While few would contest the value of teamwork, it is important to explore how perceptions of teamwork are reflected in the actual experience of belonging to a team and to be honest; some teams do find it difficult to work together. In this activity you identified the members of your core and wider teams and you thought about your working relationships. The nature of those relationships will largely depend on the extent to which you work cooperatively together.

Cooperation, in turn, will depend on the shared understandings in the team, and it will be influenced by the extent to which colleagues communicate assertively with each other. This is illustrated in the quotation below from Rodd (2006). While some people still enter the field with the assumption that the focus of the job is on autonomous work with children, the reality of these settings is that the increasingly multi-faceted work of the early childhood practitioner requires effective interaction with other adults as members of a multi-disciplinary team. When practitioners talk about the staff at their setting, the word ‘team’ is often used.
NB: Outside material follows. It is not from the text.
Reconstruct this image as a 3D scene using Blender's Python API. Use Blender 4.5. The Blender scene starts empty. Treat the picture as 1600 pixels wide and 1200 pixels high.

‘Sharing distributed leadership throughout the setting and emphasis on teamwork are key leadership attributes ...’ Early years/primary adviser

Most early childhood leaders and staff appreciate that teamwork is important for the working conditions of their settings, and understand that what constitutes a team can vary. [...] Depending on the meaning given to the concept of team, parents may or may not be included in the broader definition. Regardless of its definition, the essence of a team is that all participants work together effectively to achieve a common goal.

(Rodd, 2006, p. 147)

Your practice is dependent on your own views as an individual. It may be that these views change as you become more experienced or as a result of your professional development. A key aspect of teamwork is the extent to which all those involved in the team have shared views, values and beliefs. If you and the other members of your team are able to articulate your views, values and beliefs then you are more likely to develop shared understandings and to be an effective team.